Recorded information ::
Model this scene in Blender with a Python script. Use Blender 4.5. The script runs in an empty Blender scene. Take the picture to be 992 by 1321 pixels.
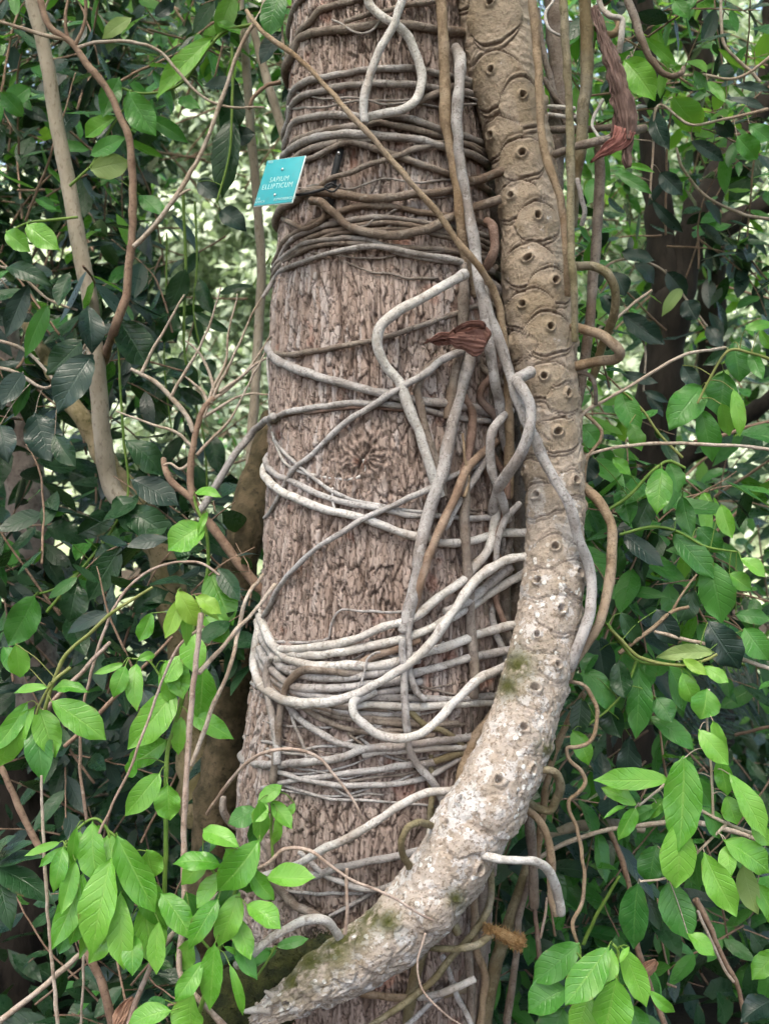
import bpy, math, random
import numpy as np

random.seed(7)
RNG = np.random.default_rng(11)
SC = bpy.context.scene
COL = SC.collection

# ------------------------------------------------------------------ camera, sky, sun, exposure
CAM_Y, CAM_Z, F = -2.4, 1.5, 1440.0
cd = bpy.data.cameras.new('camera')
cam = bpy.data.objects.new('camera', cd)
COL.objects.link(cam)
cam.location = (0, CAM_Y, CAM_Z)
cam.rotation_euler = (math.radians(90), 0, 0)
cd.sensor_fit = 'HORIZONTAL'
cd.sensor_width = 36.0
cd.lens = 36.0 * F / 992.0
cd.clip_start, cd.clip_end = 0.02, 500
cd.dof.use_dof = True
cd.dof.focus_distance = 2.12
cd.dof.aperture_fstop = 7.5
SC.camera = cam

SUN_EL, SUN_AZ = 62.0, 200.0          # azimuth clockwise from +Y; 180 = behind the camera
w = bpy.data.worlds.new('World')
SC.world = w
w.use_nodes = True
nt = w.node_tree
nt.nodes.clear()
wo = nt.nodes.new('ShaderNodeOutputWorld')
bg = nt.nodes.new('ShaderNodeBackground')
sky = nt.nodes.new('ShaderNodeTexSky')
sky.sky_type = 'NISHITA'
sky.sun_disc = False
sky.sun_elevation = math.radians(SUN_EL)
sky.sun_rotation = math.radians(SUN_AZ)
sky.air_density = 1.0
sky.dust_density = 6.0
sky.ozone_density = 0.6
bg.inputs['Strength'].default_value = 0.14
nt.links.new(sky.outputs[0], bg.inputs[0])
nt.links.new(bg.outputs[0], wo.inputs[0])

sl = bpy.data.lights.new('sun', 'SUN')
sl.energy = 1.5
sl.angle = math.radians(35)
sl.color = (1.0, 0.95, 0.86)
so = bpy.data.objects.new('sun', sl)
COL.objects.link(so)
so.rotation_euler = (math.radians(90 - SUN_EL), 0, math.radians(180 - SUN_AZ) + math.radians(180) * 0)
# light travels along local -Z; from behind the camera, above
so.rotation_euler = (math.radians(90 - SUN_EL), 0, math.radians(-(SUN_AZ - 180)))

SC.view_settings.view_transform = 'Standard'
SC.view_settings.look = 'None'
SC.view_settings.gamma = 1.0
SC.view_settings.use_curve_mapping = False
SC.view_settings.exposure = 2.22
SC.render.engine = 'CYCLES'
SC.cycles.use_denoising = True
SC.cycles.max_bounces = 6
SC.cycles.diffuse_bounces = 3
SC.cycles.glossy_bounces = 2
SC.cycles.transmission_bounces = 3
SC.cycles.caustics_reflective = False
SC.cycles.caustics_refractive = False


def P(px, py, d=0.0):
    k = (d - CAM_Y) / F
    return np.array([(px - 496.0) * k, d, CAM_Z - (py - 660.5) * k])


# ------------------------------------------------------------------ noise
def _hash(ix, iy, iz, seed):
    h = (ix.astype(np.int64) * 374761393 + iy.astype(np.int64) * 668265263 + iz.astype(np.int64) * 2147483647 + seed * 974711) & 0xFFFFFFFF
    h = ((h ^ (h >> 13)) * 1274126177) & 0xFFFFFFFF
    h = ((h ^ (h >> 16)) * 2246822519) & 0xFFFFFFFF
    h = h ^ (h >> 15)
    return (h & 0xFFFFFF).astype(np.float64) / 0xFFFFFF


def vnoise(x, y, z, seed=0):
    """smooth value noise, -1..1"""
    ix, iy, iz = np.floor(x), np.floor(y), np.floor(z)
    fx, fy, fz = x - ix, y - iy, z - iz
    fx, fy, fz = [f * f * f * (f * (f * 6 - 15) + 10) for f in (fx, fy, fz)]
    r = 0
    for dx in (0, 1):
        for dy in (0, 1):
            for dz in (0, 1):
                wgt = (fx if dx else 1 - fx) * (fy if dy else 1 - fy) * (fz if dz else 1 - fz)
                r = r + wgt * _hash(ix + dx, iy + dy, iz + dz, seed)
    return r * 2 - 1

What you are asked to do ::
Repeat the listing above from its first line through the line that contains "COL = SC.collection", both included, and nothing more. Drop the pictures.

The output ::
Model this scene in Blender with a Python script. Use Blender 4.5. The script runs in an empty Blender scene. Take the picture to be 992 by 1321 pixels.
import bpy, math, random
import numpy as np

random.seed(7)
RNG = np.random.default_rng(11)
SC = bpy.context.scene
COL = SC.collection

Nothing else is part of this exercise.